# Goal
Everything in the listing except the pictures should be written out exactly.
::::::
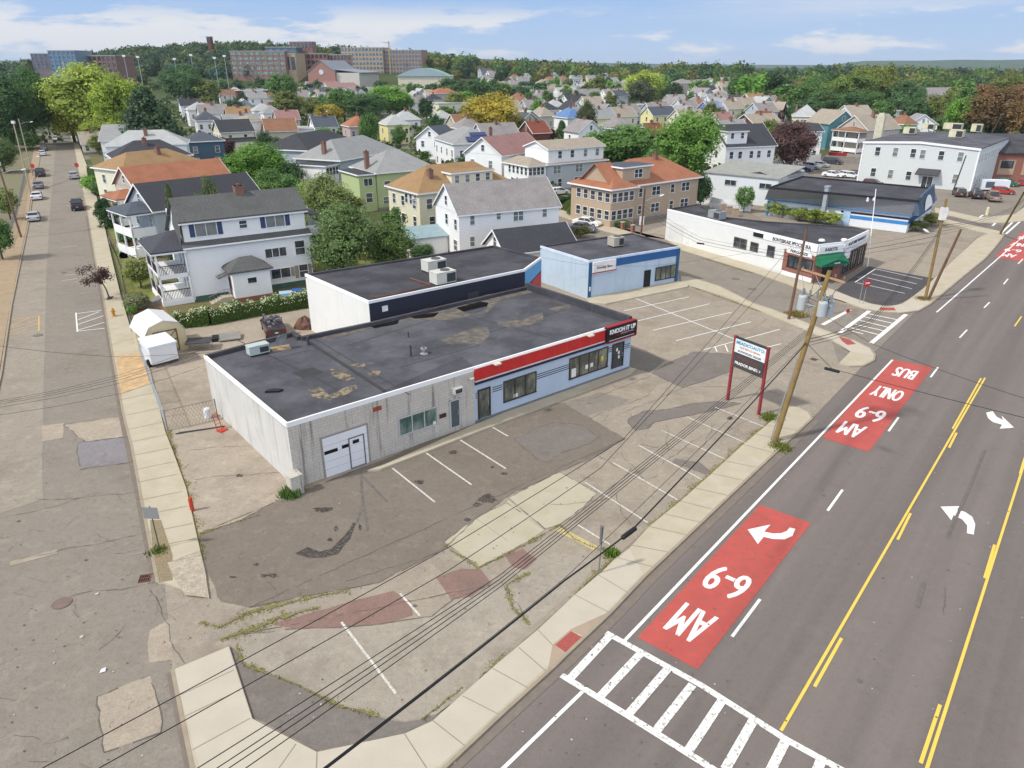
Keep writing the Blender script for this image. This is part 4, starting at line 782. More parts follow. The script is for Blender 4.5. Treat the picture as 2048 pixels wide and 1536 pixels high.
# ================================================================ 4. the white and brick market building
Z4 = 4.6
b4 = polybuilding('market_building', 'white market building with brick corner and green awning at the side street', 'building', (1335, 418), (1636, 490), [(1335, 418), (1636, 490), (1689, 484), (1738, 461), (1709, 454), (1651, 450), (1534, 443), (1452, 434), (1410, 415), (1396, 408)], Z4, mat('market white', 'dfe0dd', .85, .03, .6, dirt=.1), MEMB2, TRIM, .12, .16)
F4 = b4.F
for tl, br in (((1470, 474), (1494, 499)), ((1503, 484), (1517, 504)), ((1537, 491), (1550, 515))):
    u0, z1 = F4.uz(*tl); u1, _ = F4.uz(br[0], tl[1]+(br[0]-tl[0])*.28); z0 = F4.uz(tl[0], br[1]-(br[0]-tl[0])*.28)[1]; window(b4.o, ((u0+u1)/2, -.01, (z0+z1)/2), 0, u1-u0, z1-z0, 'sash' if u1-u0 < 1.5 else 'sash2', mat('frame taupe', '776b62'), GL)
u0, z1 = F4.uz(1340, 443); u1 = F4.uz(1368, 450)[0]; part('roller_door', MB().box(u0, -.05, 0, u1, -.002, z1), mat('roller white', 'dcdcd8', .6, .03, kind='siding', pitch=1), b4.o)
u0, z1 = F4.uz(1374, 460); u1 = F4.uz(1386, 464)[0]; part('door', MB().box(u0, -.05, 0, u1, -.002, z1), mat('door white', 'dededc'), b4.o)
ub0 = F4.uz(1567, 520)[0]; ubL = b4.L
part('brick_wall', MB().box(ub0, -.12, .55, ubL+.02, -.002, 3.2), BRICK, b4.o); part('wall_base', MB().box(ub0, -.14, 0, ubL+.02, -.12, .55), TRIM, b4.o)
window(b4.o, (ub0+2.6, -.12, 1.9), 0, 3.6, 1.35, 4, mat('frame black', '24221f'), GL)
LB = mat('letter black', '2a2725'); u0 = F4.uz(1532, 470)[0]
part('fascia_board', MB().box(u0-2, -.1, 3.75, ubL+.05, -.002, 4.4), TRIM, b4.o); part('dark_board', MB().box(u0-2, -.12, 3.8, u0-.3, -.1, 4.35), mat('board black', '222328'), b4.o)
lettering("BON'EBRAIE PPOCE I IRA", .62, LB, b4.o, ((u0+ubL)/2+.2, -.11, 4.06), sx=(ubL-u0)/8.8*.95)
part('sign_board', MB().box(ub0+.4, -.2, 2.9, ubL-.4, -.14, 3.5), TRIM, b4.o); lettering('FEROA IZE', .45, LB, b4.o, ((ub0+ubL)/2, -.21, 3.2), sx=1.25)
def cface(i, j):
    a = Vector((*b4.lp(*i, Z4), 0)); c = Vector((*b4.lp(*j, Z4), 0)); d = (c-a).normalized(); return a, c, d, math.atan2(d.y, d.x)
a, c, d, r4 = cface((1636, 490), (1689, 484)); w4 = (c-a).length
part('brick_corner', MB().box(0, -.1, .0, w4, -.002, 3.4), BRICK, b4.o, loc=(a.x, a.y, 0), rz=r4)
part('entrance_door', MB().box(w4*.3, -.14, .0, w4*.7, -.1, 2.2), mat('glass door dark', '2a2f31', .2), b4.o, loc=(a.x, a.y, 0), rz=r4)
sb = part('sign_board', MB().box(.2, -.16, 3.5, w4-.2, -.02, 4.35), TRIM, b4.o, loc=(a.x, a.y, 0), rz=r4); lettering('RAISOTE', .55, LB, sb, (w4/2, -.17, 3.92), sx=.9)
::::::
# In response
Keep writing the Blender script for this image. This is part 4, starting at line 782. More parts follow. The script is for Blender 4.5. Treat the picture as 2048 pixels wide and 1536 pixels high.
# ================================================================ 4. the white and brick market building
Z4 = 4.6
b4 = polybuilding('market_building', 'white market building with brick corner and green awning at the side street', 'building', (1335, 418), (1636, 490), [(1335, 418), (1636, 490), (1689, 484), (1738, 461), (1709, 454), (1651, 450), (1534, 443), (1452, 434), (1410, 415), (1396, 408)], Z4, mat('market white', 'dfe0dd', .85, .03, .6, dirt=.1), MEMB2, TRIM, .12, .16)
F4 = b4.F
for tl, br in (((1470, 474), (1494, 499)), ((1503, 484), (1517, 504)), ((1537, 491), (1550, 515))):
    u0, z1 = F4.uz(*tl); u1, _ = F4.uz(br[0], tl[1]+(br[0]-tl[0])*.28); z0 = F4.uz(tl[0], br[1]-(br[0]-tl[0])*.28)[1]; window(b4.o, ((u0+u1)/2, -.01, (z0+z1)/2), 0, u1-u0, z1-z0, 'sash' if u1-u0 < 1.5 else 'sash2', mat('frame taupe', '776b62'), GL)
u0, z1 = F4.uz(1340, 443); u1 = F4.uz(1368, 450)[0]; part('roller_door', MB().box(u0, -.05, 0, u1, -.002, z1), mat('roller white', 'dcdcd8', .6, .03, kind='siding', pitch=1), b4.o)
u0, z1 = F4.uz(1374, 460); u1 = F4.uz(1386, 464)[0]; part('door', MB().box(u0, -.05, 0, u1, -.002, z1), mat('door white', 'dededc'), b4.o)
ub0 = F4.uz(1567, 520)[0]; ubL = b4.L
part('brick_wall', MB().box(ub0, -.12, .55, ubL+.02, -.002, 3.2), BRICK, b4.o); part('wall_base', MB().box(ub0, -.14, 0, ubL+.02, -.12, .55), TRIM, b4.o)
window(b4.o, (ub0+2.6, -.12, 1.9), 0, 3.6, 1.35, 4, mat('frame black', '24221f'), GL)
LB = mat('letter black', '2a2725'); u0 = F4.uz(1532, 470)[0]
part('fascia_board', MB().box(u0-2, -.1, 3.75, ubL+.05, -.002, 4.4), TRIM, b4.o); part('dark_board', MB().box(u0-2, -.12, 3.8, u0-.3, -.1, 4.35), mat('board black', '222328'), b4.o)
lettering("BON'EBRAIE PPOCE I IRA", .62, LB, b4.o, ((u0+ubL)/2+.2, -.11, 4.06), sx=(ubL-u0)/8.8*.95)
part('sign_board', MB().box(ub0+.4, -.2, 2.9, ubL-.4, -.14, 3.5), TRIM, b4.o); lettering('FEROA IZE', .45, LB, b4.o, ((ub0+ubL)/2, -.21, 3.2), sx=1.25)
def cface(i, j):
    a = Vector((*b4.lp(*i, Z4), 0)); c = Vector((*b4.lp(*j, Z4), 0)); d = (c-a).normalized(); return a, c, d, math.atan2(d.y, d.x)
a, c, d, r4 = cface((1636, 490), (1689, 484)); w4 = (c-a).length
part('brick_corner', MB().box(0, -.1, .0, w4, -.002, 3.4), BRICK, b4.o, loc=(a.x, a.y, 0), rz=r4)
part('entrance_door', MB().box(w4*.3, -.14, .0, w4*.7, -.1, 2.2), mat('glass door dark', '2a2f31', .2), b4.o, loc=(a.x, a.y, 0), rz=r4)
sb = part('sign_board', MB().box(.2, -.16, 3.5, w4-.2, -.02, 4.35), TRIM, b4.o, loc=(a.x, a.y, 0), rz=r4); lettering('RAISOTE', .55, LB, sb, (w4/2, -.17, 3.92), sx=.9)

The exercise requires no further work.